At first it was hoped it might be in Rabelais' own hand; afterwards that it might be at least a copy of his unfinished work. The task was a difficult one, for the writing, extremely flowing and rapid, is execrable, and most difficult to decipher and to transcribe accurately. Besides, it often happens in the sixteenth and the end of the fifteenth century, that manuscripts are much less correct than the printed versions, even when they have not been copied by clumsy and ignorant hands. In this case, it is the writing of a clerk executed as quickly as possible. The farther it goes the more incorrect it becomes, as if the writer were in haste to finish.

What is really the origin of it? It has less the appearance of notes or fragments prepared by Rabelais than of a first attempt at revision. It is not an author's rough draft; still less is it his manuscript. If I had not printed this enigmatical text with scrupulous and painful fidelity, I would do it now. It was necessary to do it so as to clear the way. But as the thing is done, and accessible to those who may be interested, and who wish to critically examine it, there is no further need of reprinting it. All the editions of Rabelais continue, and rightly, to reproduce the edition of 1564. It is not the real Rabelais, but however open to criticism it may be, it was under that form that the fifth book appeared in the sixteenth century, under that form it was accepted. Consequently it is convenient and even necessary to follow and keep to the original edition.

The first sixteen chapters may, and really must be, the text of Rabelais, in the final form as left by him, and found after his death; the framework, and a number of the passages in the continuation, the best ones, of course, are his, but have been patched up and tampered with. Nothing can have been suppressed of what existed; it was evidently thought that everything should be admitted with the final revision; but the tone was changed, additions were made, and 'improvements.' Adapters are always strangely vain.

In the seventeenth century, the French printing-press, save for an edition issued at Troyes in 1613, gave up publishing Rabelais, and the work passed to foreign countries. Jean Fuet reprinted him at Antwerp in 1602. After the Amsterdam edition of 1659, where for the first time appears 'The Alphabet of the French Author,' comes the Elzevire edition of 1663. The type, an imitation of what made the reputation of the little volumes of the Gryphes of Lyons, is charming, the printing is perfect, and the paper, which is French—the development of paper-making in Holland and England did not take place till after the Revocation of the Edict of Nantes—is excellent. They are pretty volumes to the eye, but, as in all the reprints of the seventeenth century, the text is full of faults and most untrustworthy.

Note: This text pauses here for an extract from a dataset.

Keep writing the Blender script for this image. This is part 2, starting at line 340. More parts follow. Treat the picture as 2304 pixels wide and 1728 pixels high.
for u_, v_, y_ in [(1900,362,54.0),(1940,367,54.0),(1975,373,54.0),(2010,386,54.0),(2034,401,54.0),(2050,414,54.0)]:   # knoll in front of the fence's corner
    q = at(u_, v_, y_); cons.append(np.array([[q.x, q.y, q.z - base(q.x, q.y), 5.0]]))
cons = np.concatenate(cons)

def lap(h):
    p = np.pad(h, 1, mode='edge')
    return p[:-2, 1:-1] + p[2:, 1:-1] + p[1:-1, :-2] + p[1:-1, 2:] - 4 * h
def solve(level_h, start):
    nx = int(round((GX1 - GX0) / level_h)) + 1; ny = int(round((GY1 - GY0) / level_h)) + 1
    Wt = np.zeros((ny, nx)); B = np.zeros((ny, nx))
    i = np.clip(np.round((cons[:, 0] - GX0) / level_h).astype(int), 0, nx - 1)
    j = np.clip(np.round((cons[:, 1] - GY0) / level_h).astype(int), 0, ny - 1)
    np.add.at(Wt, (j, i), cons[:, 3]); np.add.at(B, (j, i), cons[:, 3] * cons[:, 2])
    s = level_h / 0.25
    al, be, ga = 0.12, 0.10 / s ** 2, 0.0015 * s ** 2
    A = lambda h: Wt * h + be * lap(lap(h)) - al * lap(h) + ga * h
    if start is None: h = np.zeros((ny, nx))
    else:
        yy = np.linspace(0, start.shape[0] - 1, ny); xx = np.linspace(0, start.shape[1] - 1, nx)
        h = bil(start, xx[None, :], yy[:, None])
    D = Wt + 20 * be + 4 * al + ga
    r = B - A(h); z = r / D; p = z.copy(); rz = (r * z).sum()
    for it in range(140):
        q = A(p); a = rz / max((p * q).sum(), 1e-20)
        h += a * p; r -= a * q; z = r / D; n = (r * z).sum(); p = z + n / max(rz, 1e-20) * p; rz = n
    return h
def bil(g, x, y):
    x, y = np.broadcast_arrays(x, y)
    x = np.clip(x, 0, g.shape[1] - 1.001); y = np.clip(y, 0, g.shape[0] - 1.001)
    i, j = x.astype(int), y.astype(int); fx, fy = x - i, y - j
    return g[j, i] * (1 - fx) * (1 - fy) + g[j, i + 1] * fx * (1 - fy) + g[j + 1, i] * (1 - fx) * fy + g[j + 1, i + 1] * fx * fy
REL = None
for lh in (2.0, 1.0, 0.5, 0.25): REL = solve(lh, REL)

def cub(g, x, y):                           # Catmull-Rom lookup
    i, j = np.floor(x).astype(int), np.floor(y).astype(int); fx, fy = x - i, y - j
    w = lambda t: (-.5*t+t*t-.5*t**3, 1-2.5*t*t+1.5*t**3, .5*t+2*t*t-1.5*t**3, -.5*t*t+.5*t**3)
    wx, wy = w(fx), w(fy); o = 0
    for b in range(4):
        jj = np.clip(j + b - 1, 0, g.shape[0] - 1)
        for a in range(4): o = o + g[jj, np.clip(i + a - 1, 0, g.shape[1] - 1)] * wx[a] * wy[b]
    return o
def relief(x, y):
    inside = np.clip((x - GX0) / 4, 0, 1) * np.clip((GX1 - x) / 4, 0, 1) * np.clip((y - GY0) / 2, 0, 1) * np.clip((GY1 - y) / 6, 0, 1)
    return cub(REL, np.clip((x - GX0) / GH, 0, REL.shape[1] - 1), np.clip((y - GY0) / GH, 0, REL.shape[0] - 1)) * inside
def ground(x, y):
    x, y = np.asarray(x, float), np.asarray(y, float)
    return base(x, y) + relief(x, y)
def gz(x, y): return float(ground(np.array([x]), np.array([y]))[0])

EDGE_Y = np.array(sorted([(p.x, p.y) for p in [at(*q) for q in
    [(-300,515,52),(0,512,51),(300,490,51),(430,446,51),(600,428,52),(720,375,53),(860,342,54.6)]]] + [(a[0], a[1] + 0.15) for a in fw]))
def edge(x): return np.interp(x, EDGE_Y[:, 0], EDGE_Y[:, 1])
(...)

France, through a representative in a foreign land, however, comes into line again in the beginning of the eighteenth century, and in a really serious fashion, thanks to the very considerable learning of a French refugee, Jacob Le Duchat, who died in 1748. He had a most thorough knowledge of the French prose-writers of the sixteenth century, and he made them accessible by his editions of the Quinze Joies du Mariage, of Henri Estienne, of Agrippa d'Aubigne, of L'Etoile, and of the Satyre Menippee. In 1711 he published an edition of Rabelais at Amsterdam, through Henry Bordesius, in five duodecimo volumes. The reprint in quarto which he issued in 1741, seven years before his death, is, with its engravings by Bernard Picot, a fine library edition. Le Duchat's is the first of the critical editions. It takes account of differences in the texts, and begins to point out the variations. His very numerous notes are remarkable, and are still worthy of most serious consideration. He was the first to offer useful elucidations, and these have been repeated after him, and with good reason will continue to be so. The Abbe de Massy's edition of 1752, also an Amsterdam production, has made use of Le Duchat's but does not take its place. Finally, at the end of the century, Cazin printed Rabelais in his little volume, in 1782, and Bartiers issued two editions (of no importance) at Paris in 1782 and 1798. Fortunately the nineteenth century has occupied itself with the great 'Satyrique' in a more competent and useful fashion.

In 1820 L'Aulnaye published through Desoer his three little volumes, printed in exquisite style, and which have other merits besides. His volume of annotations, in which, that nothing might be lost of his own notes, he has included many things not directly relating to Rabelais, is full of observations and curious remarks which are very useful additions to Le Duchat. One fault to be found with him is his further complication of the spelling. This he did in accordance with a principle that the words should be referred to their real etymology.